==== SOURCE DATA

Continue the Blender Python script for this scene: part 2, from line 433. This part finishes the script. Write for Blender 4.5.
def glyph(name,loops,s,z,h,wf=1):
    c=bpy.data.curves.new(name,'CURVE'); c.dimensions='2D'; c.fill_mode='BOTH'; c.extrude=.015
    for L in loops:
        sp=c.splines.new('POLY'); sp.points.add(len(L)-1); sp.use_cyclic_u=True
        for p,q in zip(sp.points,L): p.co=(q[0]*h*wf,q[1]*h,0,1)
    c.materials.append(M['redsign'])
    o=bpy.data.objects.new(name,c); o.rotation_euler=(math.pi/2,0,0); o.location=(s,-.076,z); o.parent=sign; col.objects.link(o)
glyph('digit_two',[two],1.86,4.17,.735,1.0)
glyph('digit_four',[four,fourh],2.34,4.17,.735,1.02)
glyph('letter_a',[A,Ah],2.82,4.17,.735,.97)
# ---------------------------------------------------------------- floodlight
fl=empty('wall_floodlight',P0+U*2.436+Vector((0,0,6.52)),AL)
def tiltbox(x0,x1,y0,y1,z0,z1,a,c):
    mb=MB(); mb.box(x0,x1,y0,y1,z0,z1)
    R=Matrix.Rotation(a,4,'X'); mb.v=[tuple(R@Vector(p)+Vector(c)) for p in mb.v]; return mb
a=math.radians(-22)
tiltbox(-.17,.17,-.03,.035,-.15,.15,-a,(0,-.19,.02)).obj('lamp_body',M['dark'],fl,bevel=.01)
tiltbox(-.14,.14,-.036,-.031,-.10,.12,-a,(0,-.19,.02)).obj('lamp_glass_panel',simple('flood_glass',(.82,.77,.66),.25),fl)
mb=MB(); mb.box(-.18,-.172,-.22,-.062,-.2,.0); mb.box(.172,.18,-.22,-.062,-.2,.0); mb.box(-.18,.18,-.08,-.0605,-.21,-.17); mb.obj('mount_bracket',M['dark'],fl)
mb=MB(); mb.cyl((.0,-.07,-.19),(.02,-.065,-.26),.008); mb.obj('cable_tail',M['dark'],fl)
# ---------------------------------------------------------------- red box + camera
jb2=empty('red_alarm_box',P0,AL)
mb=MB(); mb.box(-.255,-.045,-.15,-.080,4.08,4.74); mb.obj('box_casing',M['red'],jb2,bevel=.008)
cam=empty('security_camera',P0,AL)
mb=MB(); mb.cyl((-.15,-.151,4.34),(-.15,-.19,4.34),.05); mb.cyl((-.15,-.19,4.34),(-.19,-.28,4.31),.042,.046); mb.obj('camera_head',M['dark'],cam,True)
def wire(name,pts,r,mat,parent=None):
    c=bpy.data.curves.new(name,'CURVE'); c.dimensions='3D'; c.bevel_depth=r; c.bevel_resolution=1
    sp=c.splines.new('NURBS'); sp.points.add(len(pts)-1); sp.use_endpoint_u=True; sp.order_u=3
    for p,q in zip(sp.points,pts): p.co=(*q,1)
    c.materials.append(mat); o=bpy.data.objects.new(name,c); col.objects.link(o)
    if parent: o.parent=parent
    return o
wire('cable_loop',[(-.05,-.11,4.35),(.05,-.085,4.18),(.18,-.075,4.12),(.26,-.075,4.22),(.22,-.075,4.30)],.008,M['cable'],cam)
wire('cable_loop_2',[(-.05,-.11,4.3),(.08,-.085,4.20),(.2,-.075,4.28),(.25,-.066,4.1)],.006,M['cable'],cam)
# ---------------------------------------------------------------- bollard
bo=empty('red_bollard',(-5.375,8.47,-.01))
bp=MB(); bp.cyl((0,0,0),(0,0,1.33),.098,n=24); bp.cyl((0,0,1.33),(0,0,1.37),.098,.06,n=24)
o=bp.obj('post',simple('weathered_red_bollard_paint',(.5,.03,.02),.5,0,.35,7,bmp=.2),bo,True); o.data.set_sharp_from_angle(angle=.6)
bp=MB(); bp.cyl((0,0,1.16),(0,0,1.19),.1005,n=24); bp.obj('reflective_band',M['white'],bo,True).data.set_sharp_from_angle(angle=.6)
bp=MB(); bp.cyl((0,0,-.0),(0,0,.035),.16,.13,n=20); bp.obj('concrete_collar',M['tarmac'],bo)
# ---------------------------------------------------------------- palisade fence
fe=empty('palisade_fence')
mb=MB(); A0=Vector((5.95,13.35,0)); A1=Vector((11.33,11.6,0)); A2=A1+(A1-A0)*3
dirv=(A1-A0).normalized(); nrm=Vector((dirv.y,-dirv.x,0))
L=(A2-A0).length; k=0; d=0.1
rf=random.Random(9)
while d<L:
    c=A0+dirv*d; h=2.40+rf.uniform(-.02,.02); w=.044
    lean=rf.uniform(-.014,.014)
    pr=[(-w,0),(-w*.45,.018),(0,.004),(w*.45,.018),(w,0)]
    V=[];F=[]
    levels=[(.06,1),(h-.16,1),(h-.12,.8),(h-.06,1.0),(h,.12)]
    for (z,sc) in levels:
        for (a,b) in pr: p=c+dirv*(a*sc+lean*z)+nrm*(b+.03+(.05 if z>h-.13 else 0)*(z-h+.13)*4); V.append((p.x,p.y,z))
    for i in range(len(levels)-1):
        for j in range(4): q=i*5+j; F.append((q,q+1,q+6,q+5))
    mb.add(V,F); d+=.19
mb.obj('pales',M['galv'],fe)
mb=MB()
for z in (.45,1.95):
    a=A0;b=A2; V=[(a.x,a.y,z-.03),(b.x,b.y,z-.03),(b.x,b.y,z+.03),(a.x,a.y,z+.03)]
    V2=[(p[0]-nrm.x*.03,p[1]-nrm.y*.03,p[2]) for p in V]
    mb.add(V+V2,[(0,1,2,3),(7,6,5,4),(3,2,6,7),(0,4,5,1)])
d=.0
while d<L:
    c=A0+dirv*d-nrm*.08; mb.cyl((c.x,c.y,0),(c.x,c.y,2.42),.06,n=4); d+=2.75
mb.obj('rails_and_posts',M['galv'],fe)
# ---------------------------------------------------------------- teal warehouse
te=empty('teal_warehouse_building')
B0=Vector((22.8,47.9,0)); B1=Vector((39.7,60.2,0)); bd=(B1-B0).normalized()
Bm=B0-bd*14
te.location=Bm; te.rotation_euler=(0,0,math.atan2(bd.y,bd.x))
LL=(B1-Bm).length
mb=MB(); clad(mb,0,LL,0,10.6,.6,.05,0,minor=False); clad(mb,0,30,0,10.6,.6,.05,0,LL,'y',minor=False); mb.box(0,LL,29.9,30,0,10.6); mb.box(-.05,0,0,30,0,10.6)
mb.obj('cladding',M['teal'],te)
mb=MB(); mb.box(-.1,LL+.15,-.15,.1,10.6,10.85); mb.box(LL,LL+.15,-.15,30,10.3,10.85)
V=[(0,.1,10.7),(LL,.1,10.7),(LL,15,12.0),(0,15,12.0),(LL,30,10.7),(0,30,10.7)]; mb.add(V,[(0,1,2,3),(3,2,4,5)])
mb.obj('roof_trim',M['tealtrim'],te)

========

▶ _DIRECTIONS FOR THIS TASK_
Each line of the material must be restated exactly.

▶ _EXERCISE RESPONSE_
Continue the Blender Python script for this scene: part 2, from line 433. This part finishes the script. Write for Blender 4.5.
def glyph(name,loops,s,z,h,wf=1):
    c=bpy.data.curves.new(name,'CURVE'); c.dimensions='2D'; c.fill_mode='BOTH'; c.extrude=.015
    for L in loops:
        sp=c.splines.new('POLY'); sp.points.add(len(L)-1); sp.use_cyclic_u=True
        for p,q in zip(sp.points,L): p.co=(q[0]*h*wf,q[1]*h,0,1)
    c.materials.append(M['redsign'])
    o=bpy.data.objects.new(name,c); o.rotation_euler=(math.pi/2,0,0); o.location=(s,-.076,z); o.parent=sign; col.objects.link(o)
glyph('digit_two',[two],1.86,4.17,.735,1.0)
glyph('digit_four',[four,fourh],2.34,4.17,.735,1.02)
glyph('letter_a',[A,Ah],2.82,4.17,.735,.97)
# ---------------------------------------------------------------- floodlight
fl=empty('wall_floodlight',P0+U*2.436+Vector((0,0,6.52)),AL)
def tiltbox(x0,x1,y0,y1,z0,z1,a,c):
    mb=MB(); mb.box(x0,x1,y0,y1,z0,z1)
    R=Matrix.Rotation(a,4,'X'); mb.v=[tuple(R@Vector(p)+Vector(c)) for p in mb.v]; return mb
a=math.radians(-22)
tiltbox(-.17,.17,-.03,.035,-.15,.15,-a,(0,-.19,.02)).obj('lamp_body',M['dark'],fl,bevel=.01)
tiltbox(-.14,.14,-.036,-.031,-.10,.12,-a,(0,-.19,.02)).obj('lamp_glass_panel',simple('flood_glass',(.82,.77,.66),.25),fl)
mb=MB(); mb.box(-.18,-.172,-.22,-.062,-.2,.0); mb.box(.172,.18,-.22,-.062,-.2,.0); mb.box(-.18,.18,-.08,-.0605,-.21,-.17); mb.obj('mount_bracket',M['dark'],fl)
mb=MB(); mb.cyl((.0,-.07,-.19),(.02,-.065,-.26),.008); mb.obj('cable_tail',M['dark'],fl)
# ---------------------------------------------------------------- red box + camera
jb2=empty('red_alarm_box',P0,AL)
mb=MB(); mb.box(-.255,-.045,-.15,-.080,4.08,4.74); mb.obj('box_casing',M['red'],jb2,bevel=.008)
cam=empty('security_camera',P0,AL)
mb=MB(); mb.cyl((-.15,-.151,4.34),(-.15,-.19,4.34),.05); mb.cyl((-.15,-.19,4.34),(-.19,-.28,4.31),.042,.046); mb.obj('camera_head',M['dark'],cam,True)
def wire(name,pts,r,mat,parent=None):
    c=bpy.data.curves.new(name,'CURVE'); c.dimensions='3D'; c.bevel_depth=r; c.bevel_resolution=1
    sp=c.splines.new('NURBS'); sp.points.add(len(pts)-1); sp.use_endpoint_u=True; sp.order_u=3
    for p,q in zip(sp.points,pts): p.co=(*q,1)
    c.materials.append(mat); o=bpy.data.objects.new(name,c); col.objects.link(o)
    if parent: o.parent=parent
    return o
wire('cable_loop',[(-.05,-.11,4.35),(.05,-.085,4.18),(.18,-.075,4.12),(.26,-.075,4.22),(.22,-.075,4.30)],.008,M['cable'],cam)
wire('cable_loop_2',[(-.05,-.11,4.3),(.08,-.085,4.20),(.2,-.075,4.28),(.25,-.066,4.1)],.006,M['cable'],cam)
# ---------------------------------------------------------------- bollard
bo=empty('red_bollard',(-5.375,8.47,-.01))
bp=MB(); bp.cyl((0,0,0),(0,0,1.33),.098,n=24); bp.cyl((0,0,1.33),(0,0,1.37),.098,.06,n=24)
o=bp.obj('post',simple('weathered_red_bollard_paint',(.5,.03,.02),.5,0,.35,7,bmp=.2),bo,True); o.data.set_sharp_from_angle(angle=.6)
bp=MB(); bp.cyl((0,0,1.16),(0,0,1.19),.1005,n=24); bp.obj('reflective_band',M['white'],bo,True).data.set_sharp_from_angle(angle=.6)
bp=MB(); bp.cyl((0,0,-.0),(0,0,.035),.16,.13,n=20); bp.obj('concrete_collar',M['tarmac'],bo)
# ---------------------------------------------------------------- palisade fence
fe=empty('palisade_fence')
mb=MB(); A0=Vector((5.95,13.35,0)); A1=Vector((11.33,11.6,0)); A2=A1+(A1-A0)*3
dirv=(A1-A0).normalized(); nrm=Vector((dirv.y,-dirv.x,0))
L=(A2-A0).length; k=0; d=0.1
rf=random.Random(9)
while d<L:
    c=A0+dirv*d; h=2.40+rf.uniform(-.02,.02); w=.044
    lean=rf.uniform(-.014,.014)
    pr=[(-w,0),(-w*.45,.018),(0,.004),(w*.45,.018),(w,0)]
    V=[];F=[]
    levels=[(.06,1),(h-.16,1),(h-.12,.8),(h-.06,1.0),(h,.12)]
    for (z,sc) in levels:
        for (a,b) in pr: p=c+dirv*(a*sc+lean*z)+nrm*(b+.03+(.05 if z>h-.13 else 0)*(z-h+.13)*4); V.append((p.x,p.y,z))
    for i in range(len(levels)-1):
        for j in range(4): q=i*5+j; F.append((q,q+1,q+6,q+5))
    mb.add(V,F); d+=.19
mb.obj('pales',M['galv'],fe)
mb=MB()
for z in (.45,1.95):
    a=A0;b=A2; V=[(a.x,a.y,z-.03),(b.x,b.y,z-.03),(b.x,b.y,z+.03),(a.x,a.y,z+.03)]
    V2=[(p[0]-nrm.x*.03,p[1]-nrm.y*.03,p[2]) for p in V]
    mb.add(V+V2,[(0,1,2,3),(7,6,5,4),(3,2,6,7),(0,4,5,1)])
d=.0
while d<L:
    c=A0+dirv*d-nrm*.08; mb.cyl((c.x,c.y,0),(c.x,c.y,2.42),.06,n=4); d+=2.75
mb.obj('rails_and_posts',M['galv'],fe)
# ---------------------------------------------------------------- teal warehouse
te=empty('teal_warehouse_building')
B0=Vector((22.8,47.9,0)); B1=Vector((39.7,60.2,0)); bd=(B1-B0).normalized()
Bm=B0-bd*14
te.location=Bm; te.rotation_euler=(0,0,math.atan2(bd.y,bd.x))
LL=(B1-Bm).length
mb=MB(); clad(mb,0,LL,0,10.6,.6,.05,0,minor=False); clad(mb,0,30,0,10.6,.6,.05,0,LL,'y',minor=False); mb.box(0,LL,29.9,30,0,10.6); mb.box(-.05,0,0,30,0,10.6)
mb.obj('cladding',M['teal'],te)
mb=MB(); mb.box(-.1,LL+.15,-.15,.1,10.6,10.85); mb.box(LL,LL+.15,-.15,30,10.3,10.85)
V=[(0,.1,10.7),(LL,.1,10.7),(LL,15,12.0),(0,15,12.0),(LL,30,10.7),(0,30,10.7)]; mb.add(V,[(0,1,2,3),(3,2,4,5)])
mb.obj('roof_trim',M['tealtrim'],te)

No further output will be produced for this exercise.